**Task directions:**
Output the lines that follow exactly as they are.

**Given information:**
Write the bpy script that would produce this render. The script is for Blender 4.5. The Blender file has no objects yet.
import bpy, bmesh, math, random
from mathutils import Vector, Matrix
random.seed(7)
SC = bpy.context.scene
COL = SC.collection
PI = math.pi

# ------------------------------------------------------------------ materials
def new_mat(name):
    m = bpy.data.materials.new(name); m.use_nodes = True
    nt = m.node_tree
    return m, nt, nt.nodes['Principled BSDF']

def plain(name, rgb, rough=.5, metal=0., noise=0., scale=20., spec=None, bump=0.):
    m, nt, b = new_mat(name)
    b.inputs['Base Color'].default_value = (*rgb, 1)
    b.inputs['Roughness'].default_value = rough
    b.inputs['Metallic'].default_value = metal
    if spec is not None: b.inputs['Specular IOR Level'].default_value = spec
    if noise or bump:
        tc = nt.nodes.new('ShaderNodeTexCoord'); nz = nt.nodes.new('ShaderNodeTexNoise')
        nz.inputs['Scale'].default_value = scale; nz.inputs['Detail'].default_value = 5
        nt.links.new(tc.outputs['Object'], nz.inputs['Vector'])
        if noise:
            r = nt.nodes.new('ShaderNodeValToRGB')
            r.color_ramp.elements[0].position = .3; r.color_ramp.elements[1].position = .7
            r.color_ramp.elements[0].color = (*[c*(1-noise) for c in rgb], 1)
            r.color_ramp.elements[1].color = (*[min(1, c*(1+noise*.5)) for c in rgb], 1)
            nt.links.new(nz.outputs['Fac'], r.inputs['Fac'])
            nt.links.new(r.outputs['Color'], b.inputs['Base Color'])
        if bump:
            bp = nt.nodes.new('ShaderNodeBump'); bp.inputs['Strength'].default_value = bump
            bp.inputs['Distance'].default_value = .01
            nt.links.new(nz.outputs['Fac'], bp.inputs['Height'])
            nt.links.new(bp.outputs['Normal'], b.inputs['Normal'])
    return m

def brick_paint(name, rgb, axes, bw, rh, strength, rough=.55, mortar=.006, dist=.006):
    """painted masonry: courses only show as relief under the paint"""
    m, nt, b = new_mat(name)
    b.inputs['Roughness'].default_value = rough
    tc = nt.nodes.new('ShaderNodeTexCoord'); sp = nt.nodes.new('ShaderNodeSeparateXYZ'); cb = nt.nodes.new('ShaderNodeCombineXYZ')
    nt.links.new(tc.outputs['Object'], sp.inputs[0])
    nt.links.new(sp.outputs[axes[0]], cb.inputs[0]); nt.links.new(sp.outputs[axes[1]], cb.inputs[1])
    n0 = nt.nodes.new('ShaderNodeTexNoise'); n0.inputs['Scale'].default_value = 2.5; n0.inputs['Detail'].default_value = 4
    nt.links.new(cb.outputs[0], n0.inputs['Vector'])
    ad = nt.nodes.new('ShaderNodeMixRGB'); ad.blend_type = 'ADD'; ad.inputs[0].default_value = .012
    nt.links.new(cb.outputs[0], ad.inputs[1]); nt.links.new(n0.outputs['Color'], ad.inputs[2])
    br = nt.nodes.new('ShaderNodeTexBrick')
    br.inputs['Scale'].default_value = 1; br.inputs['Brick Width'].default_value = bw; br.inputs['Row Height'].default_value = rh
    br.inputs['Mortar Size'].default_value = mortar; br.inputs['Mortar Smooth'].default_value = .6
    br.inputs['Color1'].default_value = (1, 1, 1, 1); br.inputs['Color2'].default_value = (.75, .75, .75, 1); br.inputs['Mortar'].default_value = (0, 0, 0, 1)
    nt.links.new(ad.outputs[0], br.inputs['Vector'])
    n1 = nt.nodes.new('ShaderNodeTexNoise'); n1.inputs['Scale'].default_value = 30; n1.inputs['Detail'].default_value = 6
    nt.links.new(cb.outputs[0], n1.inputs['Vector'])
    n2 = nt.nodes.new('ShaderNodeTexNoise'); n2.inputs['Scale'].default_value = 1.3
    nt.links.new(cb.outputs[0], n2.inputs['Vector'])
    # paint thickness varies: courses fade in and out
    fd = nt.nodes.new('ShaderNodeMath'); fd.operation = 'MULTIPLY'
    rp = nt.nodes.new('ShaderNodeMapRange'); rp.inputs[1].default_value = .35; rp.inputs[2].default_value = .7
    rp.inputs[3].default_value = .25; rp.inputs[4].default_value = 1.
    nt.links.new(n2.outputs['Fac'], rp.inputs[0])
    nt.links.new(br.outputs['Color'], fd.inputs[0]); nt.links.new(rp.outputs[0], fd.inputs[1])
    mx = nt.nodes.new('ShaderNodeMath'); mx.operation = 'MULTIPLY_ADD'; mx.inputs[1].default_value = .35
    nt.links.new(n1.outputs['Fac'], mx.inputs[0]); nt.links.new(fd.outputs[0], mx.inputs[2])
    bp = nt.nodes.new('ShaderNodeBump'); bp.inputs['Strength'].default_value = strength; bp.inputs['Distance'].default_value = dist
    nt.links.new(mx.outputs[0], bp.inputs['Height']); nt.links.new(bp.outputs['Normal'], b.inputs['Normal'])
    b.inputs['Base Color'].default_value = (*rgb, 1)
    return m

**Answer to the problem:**
Write the bpy script that would produce this render. The script is for Blender 4.5. The Blender file has no objects yet.
import bpy, bmesh, math, random
from mathutils import Vector, Matrix
random.seed(7)
SC = bpy.context.scene
COL = SC.collection
PI = math.pi

# ------------------------------------------------------------------ materials
def new_mat(name):
    m = bpy.data.materials.new(name); m.use_nodes = True
    nt = m.node_tree
    return m, nt, nt.nodes['Principled BSDF']

def plain(name, rgb, rough=.5, metal=0., noise=0., scale=20., spec=None, bump=0.):
    m, nt, b = new_mat(name)
    b.inputs['Base Color'].default_value = (*rgb, 1)
    b.inputs['Roughness'].default_value = rough
    b.inputs['Metallic'].default_value = metal
    if spec is not None: b.inputs['Specular IOR Level'].default_value = spec
    if noise or bump:
        tc = nt.nodes.new('ShaderNodeTexCoord'); nz = nt.nodes.new('ShaderNodeTexNoise')
        nz.inputs['Scale'].default_value = scale; nz.inputs['Detail'].default_value = 5
        nt.links.new(tc.outputs['Object'], nz.inputs['Vector'])
        if noise:
            r = nt.nodes.new('ShaderNodeValToRGB')
            r.color_ramp.elements[0].position = .3; r.color_ramp.elements[1].position = .7
            r.color_ramp.elements[0].color = (*[c*(1-noise) for c in rgb], 1)
            r.color_ramp.elements[1].color = (*[min(1, c*(1+noise*.5)) for c in rgb], 1)
            nt.links.new(nz.outputs['Fac'], r.inputs['Fac'])
            nt.links.new(r.outputs['Color'], b.inputs['Base Color'])
        if bump:
            bp = nt.nodes.new('ShaderNodeBump'); bp.inputs['Strength'].default_value = bump
            bp.inputs['Distance'].default_value = .01
            nt.links.new(nz.outputs['Fac'], bp.inputs['Height'])
            nt.links.new(bp.outputs['Normal'], b.inputs['Normal'])
    return m

def brick_paint(name, rgb, axes, bw, rh, strength, rough=.55, mortar=.006, dist=.006):
    """painted masonry: courses only show as relief under the paint"""
    m, nt, b = new_mat(name)
    b.inputs['Roughness'].default_value = rough
    tc = nt.nodes.new('ShaderNodeTexCoord'); sp = nt.nodes.new('ShaderNodeSeparateXYZ'); cb = nt.nodes.new('ShaderNodeCombineXYZ')
    nt.links.new(tc.outputs['Object'], sp.inputs[0])
    nt.links.new(sp.outputs[axes[0]], cb.inputs[0]); nt.links.new(sp.outputs[axes[1]], cb.inputs[1])
    n0 = nt.nodes.new('ShaderNodeTexNoise'); n0.inputs['Scale'].default_value = 2.5; n0.inputs['Detail'].default_value = 4
    nt.links.new(cb.outputs[0], n0.inputs['Vector'])
    ad = nt.nodes.new('ShaderNodeMixRGB'); ad.blend_type = 'ADD'; ad.inputs[0].default_value = .012
    nt.links.new(cb.outputs[0], ad.inputs[1]); nt.links.new(n0.outputs['Color'], ad.inputs[2])
    br = nt.nodes.new('ShaderNodeTexBrick')
    br.inputs['Scale'].default_value = 1; br.inputs['Brick Width'].default_value = bw; br.inputs['Row Height'].default_value = rh
    br.inputs['Mortar Size'].default_value = mortar; br.inputs['Mortar Smooth'].default_value = .6
    br.inputs['Color1'].default_value = (1, 1, 1, 1); br.inputs['Color2'].default_value = (.75, .75, .75, 1); br.inputs['Mortar'].default_value = (0, 0, 0, 1)
    nt.links.new(ad.outputs[0], br.inputs['Vector'])
    n1 = nt.nodes.new('ShaderNodeTexNoise'); n1.inputs['Scale'].default_value = 30; n1.inputs['Detail'].default_value = 6
    nt.links.new(cb.outputs[0], n1.inputs['Vector'])
    n2 = nt.nodes.new('ShaderNodeTexNoise'); n2.inputs['Scale'].default_value = 1.3
    nt.links.new(cb.outputs[0], n2.inputs['Vector'])
    # paint thickness varies: courses fade in and out
    fd = nt.nodes.new('ShaderNodeMath'); fd.operation = 'MULTIPLY'
    rp = nt.nodes.new('ShaderNodeMapRange'); rp.inputs[1].default_value = .35; rp.inputs[2].default_value = .7
    rp.inputs[3].default_value = .25; rp.inputs[4].default_value = 1.
    nt.links.new(n2.outputs['Fac'], rp.inputs[0])
    nt.links.new(br.outputs['Color'], fd.inputs[0]); nt.links.new(rp.outputs[0], fd.inputs[1])
    mx = nt.nodes.new('ShaderNodeMath'); mx.operation = 'MULTIPLY_ADD'; mx.inputs[1].default_value = .35
    nt.links.new(n1.outputs['Fac'], mx.inputs[0]); nt.links.new(fd.outputs[0], mx.inputs[2])
    bp = nt.nodes.new('ShaderNodeBump'); bp.inputs['Strength'].default_value = strength; bp.inputs['Distance'].default_value = dist
    nt.links.new(mx.outputs[0], bp.inputs['Height']); nt.links.new(bp.outputs['Normal'], b.inputs['Normal'])
    b.inputs['Base Color'].default_value = (*rgb, 1)
    return m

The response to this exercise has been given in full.